Scientists warn that if global warming is not limited to an average two degrees Celsius ever-more violent storms, droughts and land-gobbling sea-level rises will bring catastrophe

Officials tasked with crafting a global climate rescue pact gather in Bonn Monday for the final negotiating session before a year-end summit in Paris must seal the deal.

While political momentum, backed by civil society, has coalesced around the goal of reining in runaway global warming, the devil is in the detail.

In this case, that is a new, streamlined blueprint which observers predict will make fur fly when negotiators reconvene.

They will have only five days to thrash out a long list of deeply divisive issues, starting with how to divvy up responsibility for limiting, and adapting to, fossil fuel-driven threats to Earth's system.

There is also the question of who should foot the bill.

The session must yield an "advanced draft" to be polished by government ministers and heads of state for adoption at the November 30-December 11 Paris meeting.

"There is a lot to fight for at this meeting next week in Bonn," said climate analyst Alden Meyer, of the Union of Concerned Scientists.

"What the negotiators have to do is ensure that all the options are reflected in the text, that they're whittled down to a manageable few that ministers can grapple with."

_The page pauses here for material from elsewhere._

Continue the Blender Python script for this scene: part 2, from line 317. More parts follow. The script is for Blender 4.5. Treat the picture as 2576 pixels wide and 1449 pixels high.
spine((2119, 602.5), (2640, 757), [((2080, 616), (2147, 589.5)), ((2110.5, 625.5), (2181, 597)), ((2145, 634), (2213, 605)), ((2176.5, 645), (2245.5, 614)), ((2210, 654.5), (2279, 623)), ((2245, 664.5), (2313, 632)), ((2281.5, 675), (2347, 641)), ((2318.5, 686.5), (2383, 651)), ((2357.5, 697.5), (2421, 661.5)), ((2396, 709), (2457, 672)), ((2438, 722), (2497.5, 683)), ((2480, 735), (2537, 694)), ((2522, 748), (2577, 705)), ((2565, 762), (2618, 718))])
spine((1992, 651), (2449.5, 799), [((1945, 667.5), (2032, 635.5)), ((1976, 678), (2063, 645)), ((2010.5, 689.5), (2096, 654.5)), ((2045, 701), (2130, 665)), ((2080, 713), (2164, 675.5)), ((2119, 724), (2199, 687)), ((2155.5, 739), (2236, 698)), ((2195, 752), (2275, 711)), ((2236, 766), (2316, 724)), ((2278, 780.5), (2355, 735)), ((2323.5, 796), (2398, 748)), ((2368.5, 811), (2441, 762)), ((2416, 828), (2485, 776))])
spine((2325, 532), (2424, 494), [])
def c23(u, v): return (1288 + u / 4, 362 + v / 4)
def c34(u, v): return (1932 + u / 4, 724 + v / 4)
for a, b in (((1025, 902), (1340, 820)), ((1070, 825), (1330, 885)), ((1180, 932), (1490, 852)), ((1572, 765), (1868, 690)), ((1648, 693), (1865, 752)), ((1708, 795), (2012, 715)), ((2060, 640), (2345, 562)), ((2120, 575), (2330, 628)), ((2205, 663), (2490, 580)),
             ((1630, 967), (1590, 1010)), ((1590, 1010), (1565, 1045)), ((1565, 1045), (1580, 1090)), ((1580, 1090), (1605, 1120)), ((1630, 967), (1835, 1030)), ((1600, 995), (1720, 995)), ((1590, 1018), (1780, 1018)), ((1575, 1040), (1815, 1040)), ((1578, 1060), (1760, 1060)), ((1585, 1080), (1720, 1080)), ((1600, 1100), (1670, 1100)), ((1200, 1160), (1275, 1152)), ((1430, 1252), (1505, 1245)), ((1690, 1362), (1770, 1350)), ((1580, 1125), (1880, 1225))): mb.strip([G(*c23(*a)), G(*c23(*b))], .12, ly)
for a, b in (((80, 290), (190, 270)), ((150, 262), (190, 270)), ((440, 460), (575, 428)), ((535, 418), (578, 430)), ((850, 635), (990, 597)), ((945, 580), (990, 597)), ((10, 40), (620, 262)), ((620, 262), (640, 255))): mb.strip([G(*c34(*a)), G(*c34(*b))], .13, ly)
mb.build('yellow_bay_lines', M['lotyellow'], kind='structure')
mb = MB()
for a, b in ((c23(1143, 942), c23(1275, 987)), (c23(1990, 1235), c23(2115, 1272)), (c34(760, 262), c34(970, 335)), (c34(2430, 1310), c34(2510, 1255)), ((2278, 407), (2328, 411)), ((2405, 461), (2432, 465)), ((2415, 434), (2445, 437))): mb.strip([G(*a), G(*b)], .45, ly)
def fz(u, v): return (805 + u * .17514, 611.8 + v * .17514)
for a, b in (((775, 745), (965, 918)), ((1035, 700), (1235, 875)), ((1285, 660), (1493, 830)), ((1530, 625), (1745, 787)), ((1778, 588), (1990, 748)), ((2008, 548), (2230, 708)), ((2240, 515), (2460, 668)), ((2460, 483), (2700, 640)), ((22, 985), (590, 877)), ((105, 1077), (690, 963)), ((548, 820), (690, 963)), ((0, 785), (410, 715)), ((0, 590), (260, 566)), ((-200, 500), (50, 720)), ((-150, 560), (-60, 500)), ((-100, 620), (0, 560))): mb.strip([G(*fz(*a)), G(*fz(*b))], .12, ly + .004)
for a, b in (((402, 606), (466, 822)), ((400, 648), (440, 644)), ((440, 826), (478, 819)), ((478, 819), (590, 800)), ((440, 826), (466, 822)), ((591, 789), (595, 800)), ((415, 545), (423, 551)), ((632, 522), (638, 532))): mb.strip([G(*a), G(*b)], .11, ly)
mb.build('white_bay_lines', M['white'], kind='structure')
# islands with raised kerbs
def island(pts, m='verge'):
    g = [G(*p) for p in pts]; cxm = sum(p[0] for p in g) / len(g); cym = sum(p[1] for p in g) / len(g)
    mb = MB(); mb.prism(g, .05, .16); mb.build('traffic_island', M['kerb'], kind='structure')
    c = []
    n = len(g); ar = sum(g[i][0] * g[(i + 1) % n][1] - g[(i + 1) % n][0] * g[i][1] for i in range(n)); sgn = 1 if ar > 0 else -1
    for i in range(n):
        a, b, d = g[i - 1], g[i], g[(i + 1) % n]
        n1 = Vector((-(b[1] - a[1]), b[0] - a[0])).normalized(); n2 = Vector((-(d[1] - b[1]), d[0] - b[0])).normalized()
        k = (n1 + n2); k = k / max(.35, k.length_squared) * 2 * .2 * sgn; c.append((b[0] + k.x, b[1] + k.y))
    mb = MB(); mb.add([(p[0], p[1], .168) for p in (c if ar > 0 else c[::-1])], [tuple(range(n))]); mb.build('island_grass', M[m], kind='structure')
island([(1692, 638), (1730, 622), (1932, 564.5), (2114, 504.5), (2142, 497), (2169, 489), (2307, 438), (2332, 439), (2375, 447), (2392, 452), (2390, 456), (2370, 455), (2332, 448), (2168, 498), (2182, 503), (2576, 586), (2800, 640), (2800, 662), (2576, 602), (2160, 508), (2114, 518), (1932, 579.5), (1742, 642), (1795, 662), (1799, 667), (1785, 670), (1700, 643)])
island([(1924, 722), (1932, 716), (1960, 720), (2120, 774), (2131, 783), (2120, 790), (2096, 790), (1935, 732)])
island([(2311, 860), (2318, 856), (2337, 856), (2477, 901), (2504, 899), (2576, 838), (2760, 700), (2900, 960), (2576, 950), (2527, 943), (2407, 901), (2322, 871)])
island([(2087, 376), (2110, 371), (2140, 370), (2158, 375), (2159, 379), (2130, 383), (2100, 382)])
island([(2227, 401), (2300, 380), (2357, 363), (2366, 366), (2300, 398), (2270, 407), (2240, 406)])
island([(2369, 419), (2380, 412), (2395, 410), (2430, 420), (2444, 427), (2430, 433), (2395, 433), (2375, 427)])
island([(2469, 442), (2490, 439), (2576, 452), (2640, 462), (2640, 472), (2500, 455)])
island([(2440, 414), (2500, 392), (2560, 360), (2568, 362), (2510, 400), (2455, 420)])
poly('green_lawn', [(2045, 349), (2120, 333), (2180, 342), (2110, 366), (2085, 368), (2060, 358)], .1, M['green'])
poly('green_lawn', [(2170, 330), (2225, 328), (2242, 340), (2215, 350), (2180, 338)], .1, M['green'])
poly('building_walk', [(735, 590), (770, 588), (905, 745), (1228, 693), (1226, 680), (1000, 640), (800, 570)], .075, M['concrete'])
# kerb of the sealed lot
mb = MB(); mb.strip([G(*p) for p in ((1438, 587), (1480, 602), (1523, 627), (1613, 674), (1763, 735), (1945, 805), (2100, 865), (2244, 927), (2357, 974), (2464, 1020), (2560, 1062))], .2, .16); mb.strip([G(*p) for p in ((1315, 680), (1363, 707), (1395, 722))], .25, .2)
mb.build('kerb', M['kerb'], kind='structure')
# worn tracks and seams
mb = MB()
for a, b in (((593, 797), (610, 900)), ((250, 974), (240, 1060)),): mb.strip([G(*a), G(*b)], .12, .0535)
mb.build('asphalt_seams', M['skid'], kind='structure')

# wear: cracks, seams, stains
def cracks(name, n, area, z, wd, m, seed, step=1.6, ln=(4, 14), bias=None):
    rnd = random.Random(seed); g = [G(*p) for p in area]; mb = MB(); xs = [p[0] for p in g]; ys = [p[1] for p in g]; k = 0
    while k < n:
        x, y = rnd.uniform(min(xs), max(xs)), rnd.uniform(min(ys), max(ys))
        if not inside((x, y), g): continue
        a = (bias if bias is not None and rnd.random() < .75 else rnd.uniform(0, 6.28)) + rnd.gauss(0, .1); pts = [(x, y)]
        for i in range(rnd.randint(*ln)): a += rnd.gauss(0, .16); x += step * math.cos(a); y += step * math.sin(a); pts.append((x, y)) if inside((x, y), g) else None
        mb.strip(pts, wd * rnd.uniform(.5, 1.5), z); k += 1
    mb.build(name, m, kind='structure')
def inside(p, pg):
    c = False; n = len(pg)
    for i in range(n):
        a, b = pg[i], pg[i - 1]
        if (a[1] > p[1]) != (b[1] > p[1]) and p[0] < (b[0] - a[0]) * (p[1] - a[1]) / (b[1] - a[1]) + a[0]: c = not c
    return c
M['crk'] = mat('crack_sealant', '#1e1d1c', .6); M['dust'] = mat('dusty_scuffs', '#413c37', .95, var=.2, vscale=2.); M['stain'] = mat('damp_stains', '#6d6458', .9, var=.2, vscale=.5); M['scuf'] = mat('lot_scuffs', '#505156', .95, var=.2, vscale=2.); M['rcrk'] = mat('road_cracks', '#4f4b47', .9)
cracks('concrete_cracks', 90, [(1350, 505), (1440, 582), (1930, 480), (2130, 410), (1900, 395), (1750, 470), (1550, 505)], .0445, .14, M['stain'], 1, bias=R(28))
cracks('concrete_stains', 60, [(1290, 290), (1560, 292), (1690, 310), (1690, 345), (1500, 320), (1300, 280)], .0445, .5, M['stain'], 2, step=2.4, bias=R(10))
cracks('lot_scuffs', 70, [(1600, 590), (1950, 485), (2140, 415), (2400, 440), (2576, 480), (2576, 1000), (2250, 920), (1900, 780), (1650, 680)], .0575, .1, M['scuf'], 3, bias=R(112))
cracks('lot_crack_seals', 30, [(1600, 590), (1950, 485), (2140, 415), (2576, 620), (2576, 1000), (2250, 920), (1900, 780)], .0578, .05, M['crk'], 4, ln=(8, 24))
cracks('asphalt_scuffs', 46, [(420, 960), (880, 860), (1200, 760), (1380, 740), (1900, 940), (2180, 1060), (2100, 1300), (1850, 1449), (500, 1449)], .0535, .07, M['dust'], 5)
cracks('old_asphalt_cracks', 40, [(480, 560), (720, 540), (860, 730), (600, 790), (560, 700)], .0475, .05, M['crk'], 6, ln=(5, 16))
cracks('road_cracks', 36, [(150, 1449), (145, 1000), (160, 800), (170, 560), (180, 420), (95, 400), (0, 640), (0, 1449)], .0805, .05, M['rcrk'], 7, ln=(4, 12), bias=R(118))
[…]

After the 2009 UN conference in Copenhagen failed to produce a universal climate deal, nations set a new deadline of 2015 for an agreement that will enter into force in 2020.

The overarching goal is to limit average global warming to two degrees Celsius (3.6 degrees Fahrenheit) over pre-Industrial Revolution levels.

Beyond that, scientists warn, lies climate catastrophe: ever-more violent storms, droughts and land-gobbling sea-level rise.

The global thermometer has already gone up by 0.8 C. US government scientists have declared July the hottest month in history, and said 2015 appears set to overtake 2014 as the hottest year since records began in 1880.

Exlanation f how permafrost thawing could radically accelerate global warming

Need to 'ratchet up'

The Paris pact will be underpinned by a roster of national pledges for curbing carbon pollution.

But experts say the nearly 150 submissions received so far from nations accounting for 80 percent of emissions, placed the planet on course for warming closer to 3 C.

"The big issue for Bonn will be establishing an 'ambition accelerator'," climate policy expert Mohamed Adow, of NGO Christian Aid, told AFP.

"It is vital that a review system is created to track the global efforts and strengthen them over time." Yet nations are not agreed on a mechanism to "ratchet up" the pledges—the only way left to stay on the 2 C track.

Another stumbling block is money to help developing nations switch to less polluting energy and adapt to climate impacts, such as rising seas, that can no longer be avoided.

For many developing nations, their emissions-curbing pledges are conditioned on financial aid.

Slimmer blueprint

After two decades of bickering, Bonn will be the last official chance before Paris to haggle over the wording of the agreement.

Details of and forecasts for the deterioration of the Rhone Glacier, Switzerland

Since the last meeting in September, the joint chairmen of the talks, Algeria's Ahmed Djoghlaf and Daniel Reifsnyder of the United States, have slashed the blueprint from 80-odd pages to 20.

"This was a very significant step forward," said Greenpeace climate change advisor Jens Mattias Clausen.

However, "this has come at a price: some key pieces are either missing or have become too weak in the text right now," especially provisions for finance and strengthening pledges.

As a result, the meeting is likely to get off to a rocky start, said observers.

Yet, hopes are that negotiators will have been bolstered by political signals in recent weeks that world leaders are committed to a deal, they say.

In September, the United States and China laid out a "common vision" for a "low-carbon transformation of the global economy this century", and in June Pope Francis called on the world to take up the "urgent challenge to protect our common home".

UN chief Ban Ki-moon said Thursday he was "reasonably optimistic" for a positive Paris outcome.

French climate ambassador Laurence Tubiana said she was also hopeful.

"Up until the last, last minute, we will not know what the quality of the agreement will be. But we will have an agreement."